The deputy editor-in-chief of Al-Sudani daily newspaper, Noureddine Medani, said that security officials visited his newspaper’s offices Monday night and collected reports and columns connected with recent demonstrations and trials in the country.
Medani said the authorities used last week’s killing of prominent Sudanese journalist Mohamed Taha Mohamed Ahmed as a pretext for the restrictions saying it was “for the protection of journalists,” he said.
“They alleged that they are doing this for our protection but it is only a return to the old censorship,” he said.
Executives of Al-Ayam daily newspaper also complained that several portions of their newspaper were cut out Monday night.
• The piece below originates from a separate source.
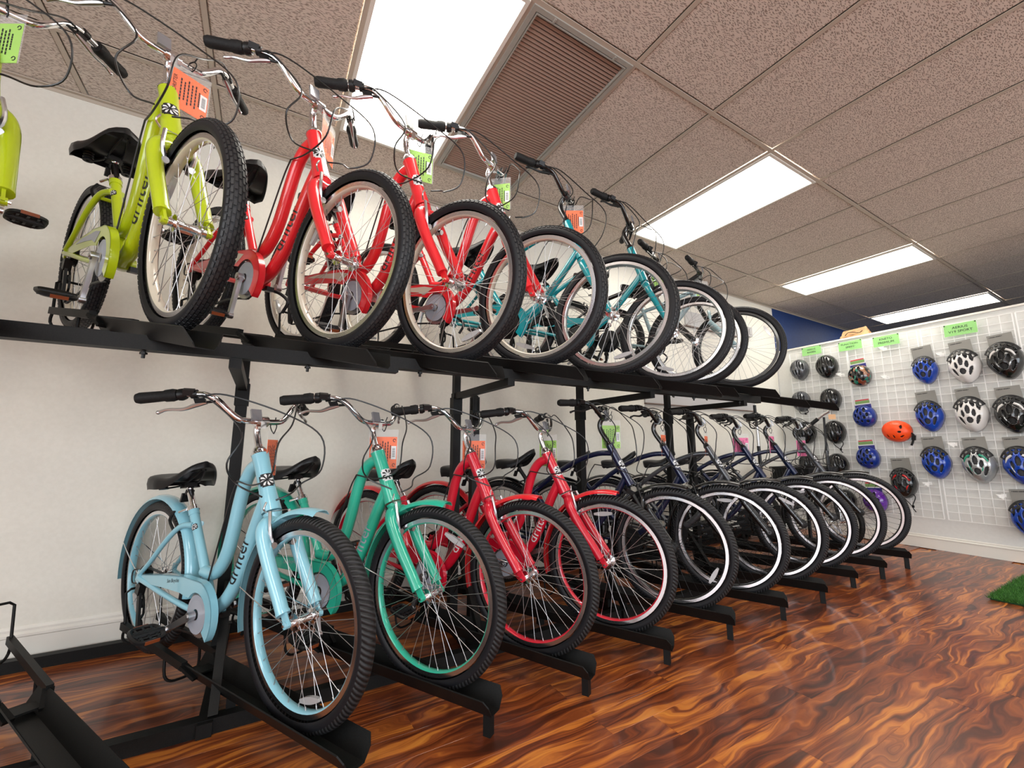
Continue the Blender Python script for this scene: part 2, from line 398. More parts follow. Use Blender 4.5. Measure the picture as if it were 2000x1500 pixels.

Yassir Arman, Deputy Secretary General of the Sudan People’s Liberation Movement (SPLM), a former rebel group which signed a peace deal with Khartoum in January 2005 to end a bitter north-south war, strongly denounced the restrictions.
“The recent return of censorship and monitoring of the newspapers and the media in general is a violation of the constitution and the bill of rights,” Arman said.
“It is unacceptable and it makes democratic transformation meaningless,” said the senior SPLM official.
Prior to the signing of the 2005 peace deal, Sudan was crippled by stringent media restrictions which began to ease with a new constitution which called for more freedom of the press.
“The free media is a mirror of the society and transparency and rule of law,” Arman said.
“It is a title of the transitional period and without it the (peace deal) will be meaningless and spiritless,” said Arman who threatened to quit his other role as chairman of the parliamentary information committee should the restrictions continue.
“It is almost impossible to carry out democratic change and to implement the (peace deal) without free press and media,” Arman warned.
Following the signing of the deal, the SPLM joined a national unity government in 2005, ending the 21-year-old war between Beshir’s Islamist regime and the mainly Christian southern rebels that killed 1.5 million people and displaced four million.